━━━━━ Stored data

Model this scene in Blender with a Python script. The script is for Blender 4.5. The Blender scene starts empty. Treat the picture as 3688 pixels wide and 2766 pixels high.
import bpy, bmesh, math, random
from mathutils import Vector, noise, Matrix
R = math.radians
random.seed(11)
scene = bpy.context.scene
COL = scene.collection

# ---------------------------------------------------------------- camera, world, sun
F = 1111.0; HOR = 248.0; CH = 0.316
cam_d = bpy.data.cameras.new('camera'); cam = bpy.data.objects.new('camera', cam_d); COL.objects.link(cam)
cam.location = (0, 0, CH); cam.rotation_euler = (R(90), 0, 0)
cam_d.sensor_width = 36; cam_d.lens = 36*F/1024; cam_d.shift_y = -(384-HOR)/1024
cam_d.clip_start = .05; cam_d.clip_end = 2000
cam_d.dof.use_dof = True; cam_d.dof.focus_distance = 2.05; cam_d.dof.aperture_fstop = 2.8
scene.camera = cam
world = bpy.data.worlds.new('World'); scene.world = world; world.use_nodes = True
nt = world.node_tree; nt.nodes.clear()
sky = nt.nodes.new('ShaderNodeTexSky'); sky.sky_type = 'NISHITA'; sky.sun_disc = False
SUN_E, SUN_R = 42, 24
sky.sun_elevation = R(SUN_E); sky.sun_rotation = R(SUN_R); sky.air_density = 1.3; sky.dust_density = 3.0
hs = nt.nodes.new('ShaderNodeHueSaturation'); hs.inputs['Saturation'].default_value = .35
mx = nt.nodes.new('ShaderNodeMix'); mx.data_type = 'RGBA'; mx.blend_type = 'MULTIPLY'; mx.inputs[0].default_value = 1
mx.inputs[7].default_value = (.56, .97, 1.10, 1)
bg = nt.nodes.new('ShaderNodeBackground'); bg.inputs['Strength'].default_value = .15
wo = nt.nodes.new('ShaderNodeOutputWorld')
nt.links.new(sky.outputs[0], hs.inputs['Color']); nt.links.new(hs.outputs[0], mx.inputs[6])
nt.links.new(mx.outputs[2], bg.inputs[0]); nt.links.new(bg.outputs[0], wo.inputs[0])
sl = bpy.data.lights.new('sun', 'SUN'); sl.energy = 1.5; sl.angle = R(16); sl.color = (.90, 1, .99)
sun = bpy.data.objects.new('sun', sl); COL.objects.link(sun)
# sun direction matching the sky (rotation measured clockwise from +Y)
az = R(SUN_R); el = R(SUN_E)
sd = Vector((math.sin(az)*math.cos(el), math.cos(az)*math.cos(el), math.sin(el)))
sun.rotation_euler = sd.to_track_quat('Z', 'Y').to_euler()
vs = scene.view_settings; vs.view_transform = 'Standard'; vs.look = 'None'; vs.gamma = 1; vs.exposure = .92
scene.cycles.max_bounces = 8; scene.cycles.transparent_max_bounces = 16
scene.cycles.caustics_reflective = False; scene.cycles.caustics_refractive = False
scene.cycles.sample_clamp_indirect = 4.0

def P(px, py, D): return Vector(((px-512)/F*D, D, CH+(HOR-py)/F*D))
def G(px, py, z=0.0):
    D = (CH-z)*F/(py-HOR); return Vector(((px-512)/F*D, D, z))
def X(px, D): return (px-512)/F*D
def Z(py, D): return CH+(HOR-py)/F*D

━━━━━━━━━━

Return nothing but the lines from the start of the listing above through the line containing "COL = scene.collection", exactly as given.

_Answer to this problem:_
Model this scene in Blender with a Python script. The script is for Blender 4.5. The Blender scene starts empty. Treat the picture as 3688 pixels wide and 2766 pixels high.
import bpy, bmesh, math, random
from mathutils import Vector, noise, Matrix
R = math.radians
random.seed(11)
scene = bpy.context.scene
COL = scene.collection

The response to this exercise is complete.